Wollen Sie das neue Stadion jetzt vielleicht mehr als früher? Als Sie auf der anderen Seite noch selbst in der Verantwortung standen?

Maly: Ich habe es früher nicht nicht gewollt. Mir ging’s bestimmt nicht darum, dass die Stadt um jeden Preis Eigentümer des Stadions bleibt. Mir ging’s um die eben aufgezählten Fragen. Ist es mehrheitsfähig zu sagen: Die Leichtathletik muss weichen? Gibt’s Chancen für einen Neubau an einem anderen Standort, der verkehrstechnisch erschließbar wäre? Glaube ich nicht. So groß sind die Möglichkeiten der Stadt nicht. So etwas entscheidet ein Oberbürgermeister aber nicht nach seiner Gefühlslage, sondern lässt Fachleute ran.

Wie lief das im Juli 2007, bei ihrem Debüt im Aufsichtsrat? Infolge der Aufstockung zunächst ohne Wahl.

Maly: Ganz ehrlich: Ich weiß es nicht mehr. Bestimmt hat mich der Klaus Schramm angesprochen, ich habe mich garantiert nicht angedient. Da bin ich mir relativ sicher. Im Rathaus galt seit Urschlechter und Prölß die Regel: Halte dich als Politiker vom Club fern.
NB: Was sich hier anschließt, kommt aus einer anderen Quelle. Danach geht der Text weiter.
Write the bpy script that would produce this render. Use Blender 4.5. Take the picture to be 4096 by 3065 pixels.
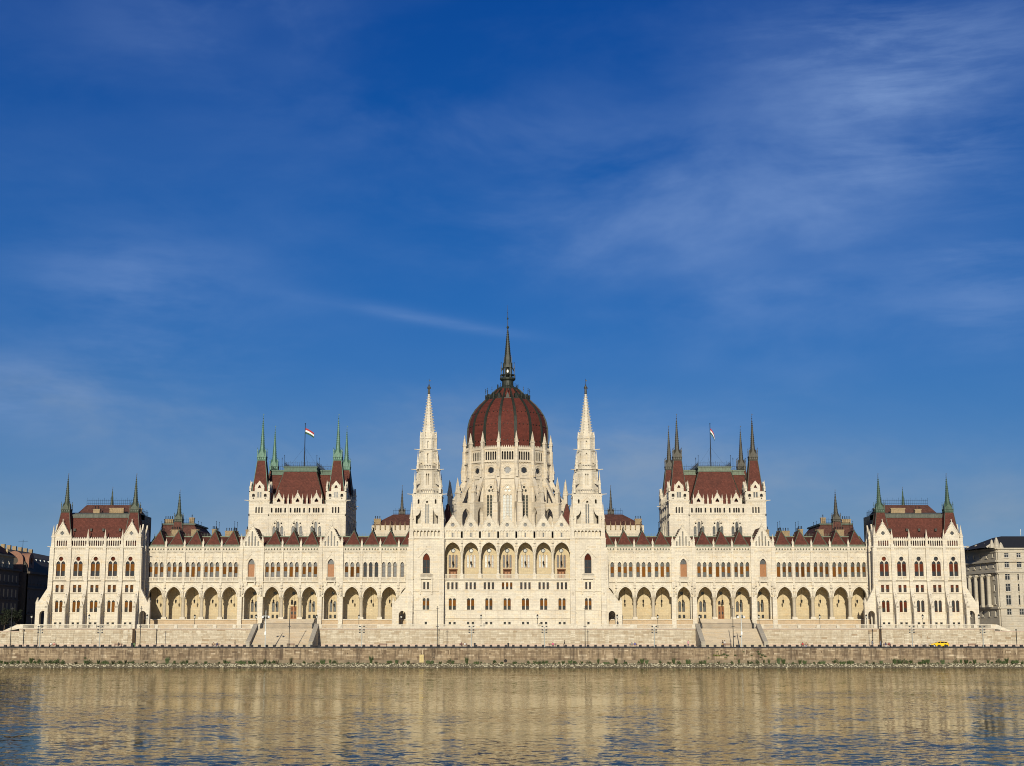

Dagegen habe ich verstoßen. Aber mit Freude.

Wie lange kann man Aufsichtsrat sein?

Maly: Ich möchte jedenfalls nicht wie einst Avery Brundage aus dem IOC hinausgetragen werden, als Hochbetagter. Im Moment kann ich mit meinen Talenten aber schon noch was beitragen. Die Delegierten haben es ja auch so gesehen, das hat mich sehr gefreut.

Was ist jetzt anders als 2011, 2013, 2015?

Maly: Die Kultur des miteinander Umgehens. Wir diskutieren fröhlich bis zur besten Lösung. Und haben mit Thomas Grethlein einen klasse Vorsitzenden.

Können Sie sich noch an ihre erste Wahl drei Monate später erinnern, im Oktober 2007? Als der heutige Bayerische Ministerpräsident nur mit ein paar Stimmen Vorsprung den Sprung ins Gremium schaffte? Wie eng ist sein Kontakt zum Club noch?

Maly: Wenn der Club häufig verliert, schreibt er mir gerne, dass der Aufsichtsrat schuld ist. Das war schon früher der running gag. Ich denke, er möchte jetzt einfach nur noch Fan sein.

Gab es in 14 Jahren eine Entscheidung im Aufsichtsrat, die Sie gerne rückgängig gemacht hätten?

Maly: Es wäre ziemlich selbstgerecht zu behaupten, alle Entscheidungen waren richtig. Auch ich habe einst für die Verlängerung des Sportfive-Vertrages gestimmt, damals allerdings noch mit gefesselten Händen. Vielleicht hätten wir es damals schon wagen sollen.